__Direction__
Copy out the listing that follows, exactly, without its pictures.

══ Data shown ══

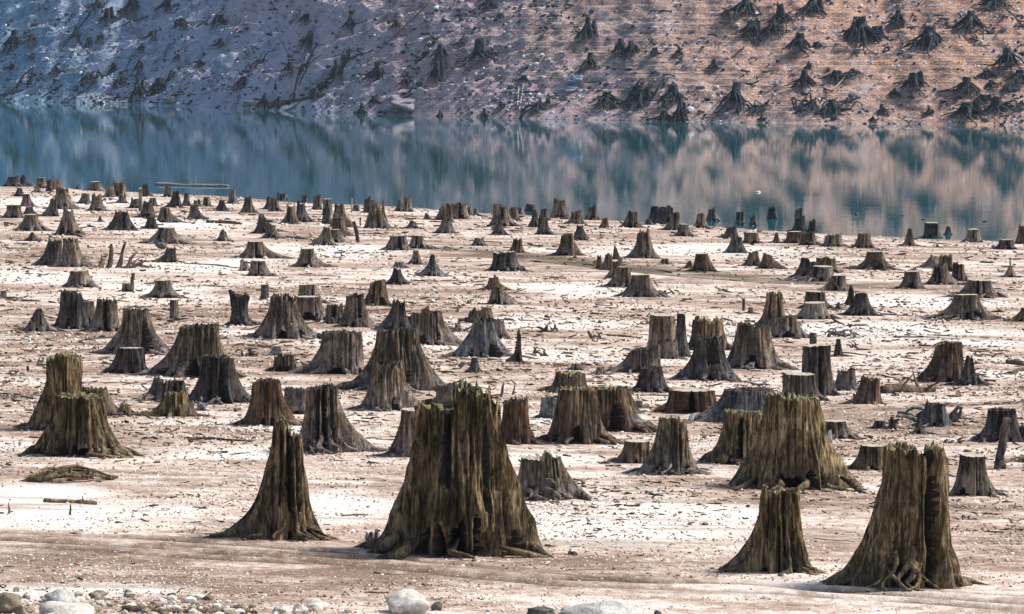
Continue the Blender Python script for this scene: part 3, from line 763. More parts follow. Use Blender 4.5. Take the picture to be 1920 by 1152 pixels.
 dict(a=('H', 1590, 1785, 283, 1565, 1800, 560, 'c', 'w'), label='pale square sawn stump with a split-off slab on its right', short='the square sawn stump'),
 dict(a=('H', 1797, 1856, 276, 1780, 1895, 600, 'c', 'd'), label='tall thin slab standing just right of the square sawn stump', short=None),
 dict(a=('H', 1680, 1792, 455, 1658, 1805, 615, 'j', 'w'), label='low stump hugging the front of the square sawn stump', short=None),
 dict(a=('H', 1430, 1655, 510, 1270, 1665, 720, 'j', 'w'), label='stump with a jagged top stepping down into one long left root', short='the long-left-rooted stump', top=[(-1.2, .6), (-.7, .8), (-.2, .88), (.5, .93), (.7, 1.0), (1.2, 1.0)], gaps=((-.1, .3, .3, 0, .3),)),
 dict(a=('H', 1525, 1680, 655, 1465, 1740, 865, 'j', 'd'), label='ribbed dark stump like a bundle of reeds, in front of the long-left-rooted stump', short='the reed-ribbed stump', groove=1.9),
 dict(a=('G', 1220, 1528, 470, 1000, 1720, 940, 'j', 'w'), label='big grey-brown stump with a dark cave under its wide right root', short='the cave-rooted big stump', top=[(-1.2, .93), (-.9, .97), (0, 1), (1.2, 1)], gaps=((.55, .6, .16, 0, .3), (-.8, .4, .2, 0, .2)), extra=tangle(5, 1.0, .2, (math.pi * 1.05, math.pi * 1.3))),
 dict(a=('G', 1188, 1402, 690, 1105, 1560, 1085, 'j', 'w'), label='slender-waisted grey stump in front of the cave-rooted big stump', short='the slender-waisted stump', gaps=((.55, .5, .14, 0, .3),), extra=tangle(3, 1, .1)),
 dict(a=('G', 825, 1115, 485, 648, 1130, 810, 'j', 'w'), label='wide smooth greenish stump with a dark blue scorched-looking foot', short='the wide smooth stump', top=[(-1.2, .96), (-.6, 1), (0, .99), (.6, .97), (1.2, .93)], groove=.5, gaps=((-.1, .35, .5, 0, .15),)),
 dict(a=('F', 1348, 1655, 438, 1085, 1760, 838, 'j', 'w'), label='large pale-rooted stump partly covered by a darker one, left of centre', short='the large pale-rooted stump', top=[(-1.2, .9), (-.8, .97), (0, .985), (.7, 1), (1.2, .98)], gaps=((-.2, .5, .2, 0, .35),), groove=.9),
 dict(a=('F', 1530, 1752, 665, 1420, 1880, 1030, 'j', 'd'), label='dark stump in front of the large pale-rooted stump', short=None, top=[(-1.2, .95), (-.6, 1), (.4, .96), (1.2, .9)], gaps=((-.55, .5, .15, 0, .9), (.3, .4, .2, 0, .8))),
 dict(a=('F', 925, 1115, 322, 755, 1280, 665, 'j', 'w'), label='pale grey stump with a huge black cavity gaping on its right side', short='the black-cavity stump', top=[(-1.2, .97), (.3, 1), (.5, .94), (.7, 1), (1.2, .97)], gaps=((.75, .95, .3, 0, .68),), groove=.8),
 dict(a=('F', 893, 1072, 610, 800, 1115, 805, 'c', 'd'), label='short fluted dark stump in front of the black-cavity stump', short='the short fluted stump', groove=1.5),
 dict(a=('F', 1170, 1392, 830, 1060, 1450, 1010, 'h', 'w'), label='hollow ribbed stump with a mossy square one in front of it', short='the hollow ribbed stump', groove=1.5, gaps=((.4, .6, .1, .2, 1), (.7, .6, .1, .2, 1))),
 dict(a=('F', 1238, 1392, 925, 1085, 1480, 1130, 'j', 'm'), label='low mossy square stump in front of the hollow ribbed stump', short=None),
 dict(a=('G', 428, 617, 190, 285, 790, 545, 'j', 'w'), label='grey stump with many white-edged roots fanning out, left of centre', short='the fan-rooted stump', gaps=((.05, .5, .2, 0, .2),), roots=7),
 dict(a=('G', 115, 270, 182, 145, 320, 445, 'g', 'd'), label='odd top-heavy stump like a broken goblet with a crooked prop root', short='the goblet stump', top=[(-1.2, 1.05), (-.7, 1.0), (-.3, .88), (.3, .86), (.7, .90), (1.2, .82)]),
 dict(a=('E', 1405, 1572, 690, 1215, 1735, 885, 'c', 'w'), label='flat-sawn stump on a wide tent of arched bare roots, at far right', short='the tent-rooted stump', roots=9, groove=1.2, gaps=((0, .5, .2, 0, .3), (.6, .5, .2, 0, .4))),
 dict(a=('E', 268, 428, 750, 185, 485, 880, 'c', 'l'), label='pale tan sawn stump with a white rim, a second sawn block behind it', short='the pale tan sawn stump', groove=.4),
 dict(a=('D', 500, 660, 745, 390, 780, 950, 'c', 'w'), label='sawn stump with a bright flat top, front right one of a staggered group of three', short='the bright-topped sawn stump', roots=6),
 dict(a=('C', 990, 1185, 635, 955, 1260, 812, 'c', 'd'), label='wide blocky stump with a rotten left side and a pale sawn right side', short='the wide blocky stump', top=[(-1.2, .9), (-.9, .98), (-.6, .9), (-.4, 1), (1.2, 1)], gaps=((-.6, .5, .1, .3, 1),)),
 dict(a=('A', 438, 555, 605, 300, 560, 860, 'j', 'd'), label='left half of a twin-trunked stump, its trunk near-black', short='the twin-trunked pair'),
 dict(a=('A', 575, 692, 597, 540, 850, 870, 'j', 'w'), label='right half of a twin-trunked stump, lit along its right edge', short=None),
]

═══

__Result of the exercise__
Continue the Blender Python script for this scene: part 3, from line 763. More parts follow. Use Blender 4.5. Take the picture to be 1920 by 1152 pixels.
 dict(a=('H', 1590, 1785, 283, 1565, 1800, 560, 'c', 'w'), label='pale square sawn stump with a split-off slab on its right', short='the square sawn stump'),
 dict(a=('H', 1797, 1856, 276, 1780, 1895, 600, 'c', 'd'), label='tall thin slab standing just right of the square sawn stump', short=None),
 dict(a=('H', 1680, 1792, 455, 1658, 1805, 615, 'j', 'w'), label='low stump hugging the front of the square sawn stump', short=None),
 dict(a=('H', 1430, 1655, 510, 1270, 1665, 720, 'j', 'w'), label='stump with a jagged top stepping down into one long left root', short='the long-left-rooted stump', top=[(-1.2, .6), (-.7, .8), (-.2, .88), (.5, .93), (.7, 1.0), (1.2, 1.0)], gaps=((-.1, .3, .3, 0, .3),)),
 dict(a=('H', 1525, 1680, 655, 1465, 1740, 865, 'j', 'd'), label='ribbed dark stump like a bundle of reeds, in front of the long-left-rooted stump', short='the reed-ribbed stump', groove=1.9),
 dict(a=('G', 1220, 1528, 470, 1000, 1720, 940, 'j', 'w'), label='big grey-brown stump with a dark cave under its wide right root', short='the cave-rooted big stump', top=[(-1.2, .93), (-.9, .97), (0, 1), (1.2, 1)], gaps=((.55, .6, .16, 0, .3), (-.8, .4, .2, 0, .2)), extra=tangle(5, 1.0, .2, (math.pi * 1.05, math.pi * 1.3))),
 dict(a=('G', 1188, 1402, 690, 1105, 1560, 1085, 'j', 'w'), label='slender-waisted grey stump in front of the cave-rooted big stump', short='the slender-waisted stump', gaps=((.55, .5, .14, 0, .3),), extra=tangle(3, 1, .1)),
 dict(a=('G', 825, 1115, 485, 648, 1130, 810, 'j', 'w'), label='wide smooth greenish stump with a dark blue scorched-looking foot', short='the wide smooth stump', top=[(-1.2, .96), (-.6, 1), (0, .99), (.6, .97), (1.2, .93)], groove=.5, gaps=((-.1, .35, .5, 0, .15),)),
 dict(a=('F', 1348, 1655, 438, 1085, 1760, 838, 'j', 'w'), label='large pale-rooted stump partly covered by a darker one, left of centre', short='the large pale-rooted stump', top=[(-1.2, .9), (-.8, .97), (0, .985), (.7, 1), (1.2, .98)], gaps=((-.2, .5, .2, 0, .35),), groove=.9),
 dict(a=('F', 1530, 1752, 665, 1420, 1880, 1030, 'j', 'd'), label='dark stump in front of the large pale-rooted stump', short=None, top=[(-1.2, .95), (-.6, 1), (.4, .96), (1.2, .9)], gaps=((-.55, .5, .15, 0, .9), (.3, .4, .2, 0, .8))),
 dict(a=('F', 925, 1115, 322, 755, 1280, 665, 'j', 'w'), label='pale grey stump with a huge black cavity gaping on its right side', short='the black-cavity stump', top=[(-1.2, .97), (.3, 1), (.5, .94), (.7, 1), (1.2, .97)], gaps=((.75, .95, .3, 0, .68),), groove=.8),
 dict(a=('F', 893, 1072, 610, 800, 1115, 805, 'c', 'd'), label='short fluted dark stump in front of the black-cavity stump', short='the short fluted stump', groove=1.5),
 dict(a=('F', 1170, 1392, 830, 1060, 1450, 1010, 'h', 'w'), label='hollow ribbed stump with a mossy square one in front of it', short='the hollow ribbed stump', groove=1.5, gaps=((.4, .6, .1, .2, 1), (.7, .6, .1, .2, 1))),
 dict(a=('F', 1238, 1392, 925, 1085, 1480, 1130, 'j', 'm'), label='low mossy square stump in front of the hollow ribbed stump', short=None),
 dict(a=('G', 428, 617, 190, 285, 790, 545, 'j', 'w'), label='grey stump with many white-edged roots fanning out, left of centre', short='the fan-rooted stump', gaps=((.05, .5, .2, 0, .2),), roots=7),
 dict(a=('G', 115, 270, 182, 145, 320, 445, 'g', 'd'), label='odd top-heavy stump like a broken goblet with a crooked prop root', short='the goblet stump', top=[(-1.2, 1.05), (-.7, 1.0), (-.3, .88), (.3, .86), (.7, .90), (1.2, .82)]),
 dict(a=('E', 1405, 1572, 690, 1215, 1735, 885, 'c', 'w'), label='flat-sawn stump on a wide tent of arched bare roots, at far right', short='the tent-rooted stump', roots=9, groove=1.2, gaps=((0, .5, .2, 0, .3), (.6, .5, .2, 0, .4))),
 dict(a=('E', 268, 428, 750, 185, 485, 880, 'c', 'l'), label='pale tan sawn stump with a white rim, a second sawn block behind it', short='the pale tan sawn stump', groove=.4),
 dict(a=('D', 500, 660, 745, 390, 780, 950, 'c', 'w'), label='sawn stump with a bright flat top, front right one of a staggered group of three', short='the bright-topped sawn stump', roots=6),
 dict(a=('C', 990, 1185, 635, 955, 1260, 812, 'c', 'd'), label='wide blocky stump with a rotten left side and a pale sawn right side', short='the wide blocky stump', top=[(-1.2, .9), (-.9, .98), (-.6, .9), (-.4, 1), (1.2, 1)], gaps=((-.6, .5, .1, .3, 1),)),
 dict(a=('A', 438, 555, 605, 300, 560, 860, 'j', 'd'), label='left half of a twin-trunked stump, its trunk near-black', short='the twin-trunked pair'),
 dict(a=('A', 575, 692, 597, 540, 850, 870, 'j', 'w'), label='right half of a twin-trunked stump, lit along its right edge', short=None),
]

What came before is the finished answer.